Cultura

L’invasione delle rose del Kenya

Un caso di sfruttamento e di cattiva globalizzazione

di Redazione

A un bel mazzo di rose, meglio se rosse, non si resiste. Ma diventa sempre più difficile acquistare rose italiane, sopraffatte dalla concorrenza agguerrita di quelle del Kenya, dell’Ecuador, della Colombia o di Israle. Da questi 4 Paesi, infatti, proviene circa il 70% dell’importazione dei fiori recisi nell’intera Europa. E anche in Italia, paese dei fiori per eccellenza, secondo esportatore europeo dopo l’Olanda, le cose non vanno meglio e a rischiare il posto di lavoro per la crisi che sta investendo il settore del florovivaismo, sono ben 20.000 lavoratori.
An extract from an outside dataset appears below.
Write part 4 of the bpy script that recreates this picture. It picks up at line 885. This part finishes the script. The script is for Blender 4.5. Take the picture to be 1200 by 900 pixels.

“Il mercato europeo in generale, e di conseguenza quello italiano -spiega  Davide Fiatti, responsabile del settore florovivaismo per la Flai Cgil- è invaso dai fiori, soprattutto rose, che provengono da Kenya e paesi africani e sudamericani. Costano poco, 4-5 centesimi a stelo, compreso il trasporto, contro i 18-20 centesimi dello stelo italiano appena uscito dalla serra”.

Ma si tratta, spiega il sindacalista, di una concorrenza sleale. “Il prezzo delle rose del Kenya è così basso perché la manodopera utilizzata viene pagata pochissimo e spesso non usufruisce neanche dei diritti elementari dei lavoratori. Inoltre, le serre in Africa o in altri paesi caldi non hanno bisogno del riscaldamento artificiale e c’è un risparmio netto sui costi energetici”. Questa forma di dumping, unita alla peculiarità del settore (“in tempi di crisi -dice ancora Fiatti- al pane non si rinuncia, ma alle rose si'”), ha messo in allarme imprese e sindacati. In Italia, le serre sono comprese nei complessivi 15.000 ettari coltivati a fiori e piante, una superficie quasi doppia di quella coltivata in Olanda, che e’ il primo esportatore di fiori europeo (l’Italia e’ il secondo). Nel florovivaismo, lavorano circa 200.000 lavoratori, di cui il 10% circa addetti nelle serre.

“Anche i costi energetici e la parcellizzazione delle aziende, di dimensione media di 1 ettaro, sono fattori -aggiunge Fiatti- molto critici, insieme alla presenza di lavoro sommerso o sottopagato. Per questo, a Imperia imprese e sindacati hanno aderito al progetto ‘Fiore giusto’, partito dall’Olanda e che si propone di sviluppare anche in Italia una certificazione sociale e ambientale che garantisca i consumatori rispetto alle condizioni di produzione dei fiori che acquistano”.

Anche Carlo Galuppi, coordinatore nazionale del settore florovivaistico della Fai Cisl, condivide le preoccupazioni. “In questo momento -sostiene- stanno sul mercato solo le aziende italiane che hanno innovato molto in termini di energia o che hanno produzioni più ricercate, più qualificate. Ma gli alti costi energetici uniti all’incertezza sugli incentivi alle energie rinnovabili, rischiano di far sparire -conclude- molti posti di lavoro”.

“La crisi economica -aggiunge Pasquale Papiccio, della Uila Uil nazionale- ha colpito duramente anche il settore floricolo. E per risolvere il caro gasolio, tenuto conto che sul prezzo alla fonte non si può intervenire, occorre che il governo riduca le accise così come occorre che il governo decida cosa vuol fare degli incentivi alle rinnovabili”. Ma la concorrenza dai paesi africani è dura da battere, conclude Papiccio: “Meglio puntare sulla diversificazione dei prodotti e sulla qualita’”.